#267
Oct 29, 2023
Books
This week I read:
The Rim of Morning by William Sloane
I picked up this collection of two cosmic horror stories the same time I did The Outcast and The Rite, it just caught my eye one day in a bookshop. And, like that other book, this one turned out to be a good impulse buy. The introduction describes the two stories in this volume, To Walk the Night and In The Edge of Running Water, as some sort of forgotten treasures, and having read them I agree. They’re very well done.
Reading them back-to-back did make their similarities stand out, so it might have been better to read something else between them, but they were still enjoyable.
Both stories are told from the perspective of a narrator, who was a close friend of the victim and who personally experienced some of the events, relating the tale afterwards. In both, the victim is a genius (mathematics in To Walk the Night, physics in In The Edge of Running Water) who gets caught up in some research probing beyond what man was meant to know, becoming estranged from friends (including the narrator) and moving somewhere remote to focus on the work, ultimately paying the ultimate price.
Not only are the stories good, the book itself is pleasing too. The paper is fairly thick, the whole book has a feeling of density and significance.
Volume 10 of Delicious in Dungeon by Ryoko Kui
The story is definitely approaching its climax now: we have the main characters facing off against the master of the dungeon, the dungeon-destroying elves closing in, and lying in the background of all this the central mystery of what the dungeon is. Is it the egg of a demon which will consume all who seek to master it, as the elves say? Or is it endless possibility, as our protagonists hope?
Roleplaying Games
The Halls of Arden Vul
This week we decided to try out Miro for mapping, as Owlbear has started to lag quite a lot on some of the larger maps. Owlbear is great, but it’s clearly designed for throwing up images and making notes on them, or drawing battlemaps and small dungeon maps. Despite its infinite scroll, it can’t really handle the scale of even a single full floor of Arden Vul, most of which are large dungeons in their own right.

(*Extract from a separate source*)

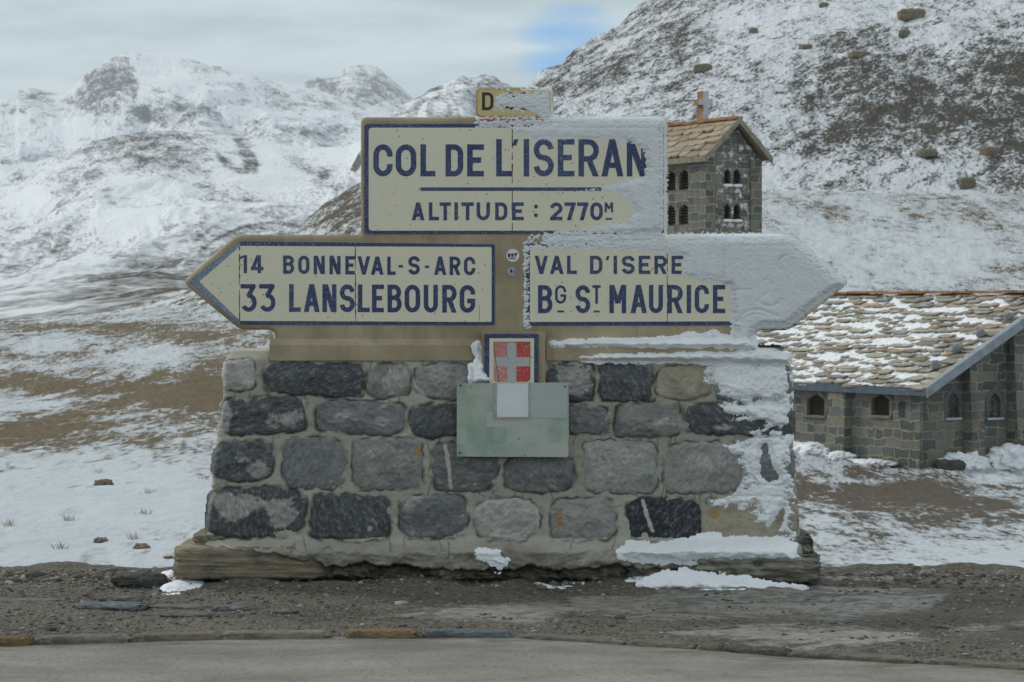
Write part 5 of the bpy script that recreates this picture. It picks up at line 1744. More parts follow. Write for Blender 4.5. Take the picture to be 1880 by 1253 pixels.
KG = 'kerb stones along the road edge'
kerbs = [(-10, 60, (0.20, 0.135, 0.06), 'ochre kerb stone at the left edge of the picture'),
         (72, 240, (0.20, 0.19, 0.165), 'long grey kerb stone beside the ochre stone at the far left'),
         (246, 402, (0.215, 0.185, 0.135), 'grey kerb stone with a brown right end'),
         (406, 606, (0.25, 0.225, 0.175), 'pale beige long kerb stone below the left arrow'),
         (634, 762, (0.25, 0.18, 0.095), 'tan kerb stone left of the blue grey one'),
         (774, 936, (0.145, 0.165, 0.175), 'blue grey kerb stone in the middle of the road edge'),
         (960, 1150, (0.19, 0.178, 0.145), 'low buried kerb stone right of the blue grey one'),
         (1156, 1278, (0.19, 0.17, 0.13), 'brownish kerb stone below the pale slush'),
         (1284, 1326, (0.18, 0.155, 0.115), 'short brown kerb stone before the darkest one'),
         (1332, 1450, (0.105, 0.098, 0.078), 'darkest kerb stone, stained and damp'),
         (1456, 1682, (0.17, 0.16, 0.12), 'longest kerb stone on the right, partly under slush'),
         (1702, 1900, (0.185, 0.175, 0.135), 'grey kerb stone at the right edge of the picture')]
for i, (a, b, colr, lab) in enumerate(kerbs):
    d = 11.4
    for _ in range(6):
        xm = ((a + b) / 2 - CX) / F * d; d = float(edge_y(np.array([xm]))[0]) + 0.035
    xm = ((a + b) / 2 - CX) / F * d
    dx = (b - a) / F * d
    s = (float(edge_y(np.array([xm + .05]))[0]) - float(edge_y(np.array([xm - .05]))[0])) / 0.1
    stone_thing('kerb_stone', 0, 0, dx / 2 * math.hypot(1, s) * 1.0, 0.055, 0.05, 700 + i, colr, lab, 'kerb stone', KG, math.atan(s), 0.44 if i < 6 else 0.49, 26, (xm, d, -0.034 if i < 6 else -0.042), p=6, amp=0.07, freq=9)

VG = 'flat stones half buried in the gravel'
flats = [(205, 1120, 66, 0.10, 0.014, (0.15, 0.165, 0.175), 'blue grey flat stone lying farthest left in the gravel'),
         (40, 1108, 90, 0.06, 0.010, (0.16, 0.16, 0.15), 'thin grey slab at the left edge of the gravel'),
         (228, 1108, 44, 0.06, 0.012, (0.155, 0.145, 0.13), 'small grey flat stone just above the blue grey one'),
         (335, 1117, 60, 0.06, 0.009, (0.175, 0.165, 0.145), 'long thin grey flat stone below the ochre slab'),
         (348, 1136, 50, 0.07, 0.014, (0.15, 0.15, 0.14), 'rounded grey flat stone nearest the kerb'),
         (428, 1122, 40, 0.07, 0.013, (0.15, 0.155, 0.155), 'grey flat stone with a pointed right end'),
         (520, 1129, 26, 0.04, 0.008, (0.17, 0.165, 0.155), 'smallest flat stone, right of the others')]
for i, (px, py, hw, hy, hz, colr, lab) in enumerate(flats):
    Y = F * EYE / (py - HY)
    stone_thing('flat_stone', px, py, hw / F * Y, hy, hz * 1.6, 740 + i, colr, lab, 'stone', VG, 0.1 * math.sin(i * 3), 0.40, 22, p=2.6, amp=0.13, freq=4)

rk = stone_thing('slate_rock', 256, 1080, 0.145, 0.09, 0.045, 761, (0.075, 0.078, 0.066), 'dark slate rock lying at the left foot of the plinth', 'rock', None, 0.15, 0.12, 24, p=3.2, amp=0.10, strata=0.12, freq=3)
SG = 'small stones on the gravel'
for i, (px, py, s, colr, lab) in enumerate([(388, 1067, .022, (.26, .20, .13), 'tan pebble by the foot of the ochre slab'), (408, 1091, .030, (.15, .145, .135), 'grey cobble below the ochre slab'), (1437, 1072, .026, (.30, .29, .27), 'pale pebble right of the dark foot slab'), (1650, 1070, .032, (.22, .21, .20), 'grey cobble on the gravel at the right'), (1700, 1062, .045, (.33, .32, .30), 'pale flat cobble on the right gravel edge'), (752, 1138, .02, (.3, .29, .27), 'pale pebble at the left tip of the slush'), (1066, 1134, .018, (.25, .12, .06), 'rust brown pebble on the slush')]):
    stone_thing('cobble', px, py, s, s * .8, s * .55, 770 + i, colr, lab, 'stone', SG, i, 0.2, 10, p=2.3)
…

Miro’s performant enough that you can even put up multiple floors all on the same board, which led to one player looking at the relative layout of rooms on different floors and making predictions about what they’d find, which is really cool.
Unfortunately, one player’s computer really struggled with Miro. Garbled voice chat, which cleared up the instant they closed the board. If we can’t figure out a way to resolve that, we’ll have to go back to Owlbear, might have to adopt drastic measures like breaking up single dungeon levels into multiple Owlbear maps.
Upcoming One-Shots
I’ve got two new short games in the works, which I’m quite looking forward to.
Off the back of my sudden interest in sword-and-sorcery adventuring with Black Sword Hack, I’ve decided to call the next break in Arden Vul. So we’ve got one more session of Arden Vul next week, then two weeks of Black Sword Hack. I have some ideas for an adventure, but the game has a collaborative worldbuilding step, so I’ll just keep those ideas in the back of my mind for now and flesh something out after we do character and world creation on the 12th.
I’m also hoping to run the ALIEN scenario Destroyer of Worlds in the near future, but I’m still gathering players for that. It might end up being in December, or even early next year.
Miscellaneous
I’ve decided to redecorate a little.
I’m planning to free up a little space in the living room by moving my whiteboard into the kitchen (since I only use it to track my shopping list and meal plan) which, with a bit of rearrangement, will let me fit in a new bookcase and put up some new art. I also wanted to expand my CD storage, but was greatly saddened to discover IKEA are discontinuing the GNEDBY, they still have some units left, but not in the colour I want. So I’ll have to do something different there.
Though, every time feel like changing things up, I can’t help but think how much easier it would be if I had a house. I wouldn’t even need an especially big house to just have way more space than my current flat. But, alas, I live near London and so anything beyond a small house is ludicrously expensive.